En otros municipios, apenas se han instalado algunas cámaras de videovigilancia, como en Coatzacoalcos, donde se reportaron 24 en 2015. O Mérida, que cuenta apenas con 69 instaladas en los mercados Lucas de Gálvez y San Benito, y en el centro de la ciudad (H. Ayuntamiento de Mérida, 2011). Oaxaca ha confirmado 37 (“Instalarán 30 cámaras”, 2015). Y Puerto Vallarta puso en operación 36 videocámaras en agosto de 2015. Del sureste, Tuxtla Gutiérrez ha instalado 230, de las que algunas han incorporado un sistema de reconocimiento facial y están conectadas a un servidor con capacidad para administrar más de ochocientas cámaras.

Acapulco es una muestra de la dinámica de crecimiento de las cámaras de vigilancia a nivel municipal. En 2009, contaba con 23, dos años después, 29 (H. Ayuntamiento de Acapulco de Juárez, 2010), y para 2015 refería 575, todas bajo el control del gobierno del estado de Guerrero (Nicolás, 2015) (cuadro 1).

En este apretado recuento habría que agregar a los regímenes privados de videovigilancia que imperan en zonas residenciales cerradas, centros comerciales, empresas y parques de diversión, entre otros espacios, que aparte de garantizar el crecimiento del mercado de videovigilancia, sugieren que la seguridad dejó de ser pública para adquirir también un rostro privado: una respuesta a la multiplicación de la violencia que ejercen individuos y grupos a través de diversos medios de fuerza.

De esta manera, en distintas ciudades de la república mexicana, las cámaras de vigilancia se han convertido en parte de las políticas de seguridad y prevención.

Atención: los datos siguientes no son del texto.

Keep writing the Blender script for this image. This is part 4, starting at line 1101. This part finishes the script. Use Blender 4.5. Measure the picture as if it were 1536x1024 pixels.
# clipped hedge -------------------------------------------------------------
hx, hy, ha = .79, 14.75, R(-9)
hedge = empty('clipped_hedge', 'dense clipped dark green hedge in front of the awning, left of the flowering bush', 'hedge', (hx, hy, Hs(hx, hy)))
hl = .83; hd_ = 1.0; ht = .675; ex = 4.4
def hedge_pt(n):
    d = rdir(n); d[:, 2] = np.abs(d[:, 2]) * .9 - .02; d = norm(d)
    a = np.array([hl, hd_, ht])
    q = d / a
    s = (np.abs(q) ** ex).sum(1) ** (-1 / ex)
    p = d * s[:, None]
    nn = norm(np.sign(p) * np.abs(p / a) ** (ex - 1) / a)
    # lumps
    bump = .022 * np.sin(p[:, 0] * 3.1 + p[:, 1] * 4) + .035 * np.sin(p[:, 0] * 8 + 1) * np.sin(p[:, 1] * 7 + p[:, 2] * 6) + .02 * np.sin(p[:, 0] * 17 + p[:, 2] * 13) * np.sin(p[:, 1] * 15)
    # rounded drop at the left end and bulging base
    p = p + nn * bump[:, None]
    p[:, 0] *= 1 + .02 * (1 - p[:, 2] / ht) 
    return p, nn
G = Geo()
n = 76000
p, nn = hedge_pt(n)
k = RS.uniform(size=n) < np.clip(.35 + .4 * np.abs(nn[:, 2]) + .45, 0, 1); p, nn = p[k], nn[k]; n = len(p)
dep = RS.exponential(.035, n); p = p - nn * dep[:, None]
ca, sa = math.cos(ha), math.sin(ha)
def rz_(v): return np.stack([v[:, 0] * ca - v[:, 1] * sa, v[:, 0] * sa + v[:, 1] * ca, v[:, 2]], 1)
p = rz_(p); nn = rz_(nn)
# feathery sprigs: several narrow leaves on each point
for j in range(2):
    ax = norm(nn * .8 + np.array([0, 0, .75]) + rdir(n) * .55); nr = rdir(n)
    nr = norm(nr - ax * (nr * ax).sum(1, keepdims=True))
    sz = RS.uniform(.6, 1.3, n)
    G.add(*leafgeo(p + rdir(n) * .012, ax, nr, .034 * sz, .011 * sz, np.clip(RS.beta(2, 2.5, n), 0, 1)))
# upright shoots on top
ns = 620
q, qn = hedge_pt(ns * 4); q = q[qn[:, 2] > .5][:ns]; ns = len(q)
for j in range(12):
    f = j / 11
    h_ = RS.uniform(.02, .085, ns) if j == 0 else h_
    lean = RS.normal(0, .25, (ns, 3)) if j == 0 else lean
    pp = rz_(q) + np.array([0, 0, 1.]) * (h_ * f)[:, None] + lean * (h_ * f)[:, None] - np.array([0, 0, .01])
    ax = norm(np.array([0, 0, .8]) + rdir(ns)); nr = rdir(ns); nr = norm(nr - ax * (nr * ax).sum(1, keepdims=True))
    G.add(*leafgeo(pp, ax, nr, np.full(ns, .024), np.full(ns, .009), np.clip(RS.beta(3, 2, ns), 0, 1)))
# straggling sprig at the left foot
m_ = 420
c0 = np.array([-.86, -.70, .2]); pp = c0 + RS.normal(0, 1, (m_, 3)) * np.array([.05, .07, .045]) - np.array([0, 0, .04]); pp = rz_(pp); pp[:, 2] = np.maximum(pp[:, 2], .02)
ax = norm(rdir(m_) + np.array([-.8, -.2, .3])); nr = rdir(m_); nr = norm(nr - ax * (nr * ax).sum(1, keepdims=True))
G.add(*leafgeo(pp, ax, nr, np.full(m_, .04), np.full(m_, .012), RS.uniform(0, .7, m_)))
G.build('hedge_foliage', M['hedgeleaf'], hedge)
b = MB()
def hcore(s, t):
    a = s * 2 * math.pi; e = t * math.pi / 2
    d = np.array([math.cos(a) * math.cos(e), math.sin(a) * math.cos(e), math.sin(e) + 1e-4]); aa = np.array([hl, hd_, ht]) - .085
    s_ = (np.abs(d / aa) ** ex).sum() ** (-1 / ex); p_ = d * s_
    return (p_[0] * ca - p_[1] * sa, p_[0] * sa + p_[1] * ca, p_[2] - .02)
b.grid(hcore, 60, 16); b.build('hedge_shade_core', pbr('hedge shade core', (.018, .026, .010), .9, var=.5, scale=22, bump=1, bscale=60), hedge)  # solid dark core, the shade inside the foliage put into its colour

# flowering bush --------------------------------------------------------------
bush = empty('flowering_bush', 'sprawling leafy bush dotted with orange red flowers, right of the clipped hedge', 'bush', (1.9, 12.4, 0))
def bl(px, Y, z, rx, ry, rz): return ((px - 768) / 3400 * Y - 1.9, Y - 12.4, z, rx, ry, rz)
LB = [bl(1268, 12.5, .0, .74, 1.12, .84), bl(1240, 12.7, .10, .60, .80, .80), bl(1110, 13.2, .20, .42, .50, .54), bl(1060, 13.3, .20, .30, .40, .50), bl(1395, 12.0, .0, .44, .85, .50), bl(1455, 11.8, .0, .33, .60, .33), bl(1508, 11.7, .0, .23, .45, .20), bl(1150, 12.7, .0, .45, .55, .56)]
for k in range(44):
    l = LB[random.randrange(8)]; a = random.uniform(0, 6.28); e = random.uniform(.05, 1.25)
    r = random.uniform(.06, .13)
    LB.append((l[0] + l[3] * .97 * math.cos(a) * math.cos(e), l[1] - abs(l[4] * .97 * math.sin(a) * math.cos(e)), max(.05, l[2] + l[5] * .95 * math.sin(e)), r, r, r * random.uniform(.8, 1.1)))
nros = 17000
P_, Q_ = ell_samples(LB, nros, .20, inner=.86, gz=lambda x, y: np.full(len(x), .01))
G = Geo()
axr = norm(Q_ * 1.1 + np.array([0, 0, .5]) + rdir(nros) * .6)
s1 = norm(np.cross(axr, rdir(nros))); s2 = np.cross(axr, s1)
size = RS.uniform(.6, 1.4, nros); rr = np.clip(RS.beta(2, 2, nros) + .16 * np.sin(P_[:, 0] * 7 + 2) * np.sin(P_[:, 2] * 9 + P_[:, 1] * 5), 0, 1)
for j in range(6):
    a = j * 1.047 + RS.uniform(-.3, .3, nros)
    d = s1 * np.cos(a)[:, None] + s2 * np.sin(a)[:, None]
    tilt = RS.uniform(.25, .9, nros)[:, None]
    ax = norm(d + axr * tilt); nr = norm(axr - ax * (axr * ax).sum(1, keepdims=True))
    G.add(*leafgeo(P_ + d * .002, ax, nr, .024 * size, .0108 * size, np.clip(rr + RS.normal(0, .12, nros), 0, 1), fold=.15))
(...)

Han jugado un papel central en las políticas de recuperación de espacios públicos y en las de renovación urbana que se orientan a fortalecer la infraestructura y las atracciones turísticas, al tiempo que pretenden ampliar el sentimiento de cuidado y protección entre la población (Zamorano y Capron, 2013). Dichas cámaras funcionan como mecanismos para resolver y prevenir hechos criminales, y a manera de dispositivos de gobierno para garantizar y gestionar el orden y la convivencia en las ciudades, como lo ha mostrado Vite (2017).